Dear Ellen,—We shall all be glad to see you on the Thursday or Friday of next week, whichever day will suit you best. About what time will you be likely to get here, and how will you come—by coach to Keighley, or by a gig all the way to Haworth? There must be no impediments now. I could not do with them; I want very much to see you. I hope you will be decently comfortable while you stay. Branwell is quieter now, and for a good reason. He has got to the end of a considerable sum of money, of which he became possessed in the spring, and consequently is obliged to restrict himself in some degree. You must expect to find him weaker in mind, and the complete rake in appearance. I have no apprehension of his being at all uncivil to you, on the contrary he will be as smooth as oil.
I pray for fine weather, that we may be able to get out while you stay. Good-bye for the present. Prepare for much dulness and monotony. Give my love to all at B——.

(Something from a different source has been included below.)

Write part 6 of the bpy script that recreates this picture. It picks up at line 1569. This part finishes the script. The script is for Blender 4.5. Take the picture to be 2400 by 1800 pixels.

Is it needful to tell how the three stories—"The Professor," "Wuthering Heights," and "Agnes Grey"—are sent forth at last from the little station at Keighley, to fare as best they may in that unknown London which is still an ideal city to the sisters, peopled not with ordinary human beings, but with creatures of some strangely-different order? Can any one be ignorant of the weary months which passed whilst "The Professor" was going from hand to hand, and the stories written by Emily and Anne were waiting in a publisher's desk until they could be given to the world on the publisher's own terms? Charlotte had failed, but the brave heart was not to be baffled. No sooner had the last page of "The Professor" been finished than the first page of "Jane Eyre" was begun. The whole of that wondrous story passed through the author's busy brain whilst the life around her was clad in these sombre hues, and disappointment, affliction, and gloomy forebodings were her daily companions. The decisive rejection of her first tale by Messrs. Smith, Elder, and Co. had been accompanied by some kindly words of advice; so it is to that firm that she now entrusts the completed manuscript of "Jane Eyre." The result has already been told. On August 24, 1847, the story is sent from Leeds to London; and before the year is out, all England is ringing with the praises of the novel and its author.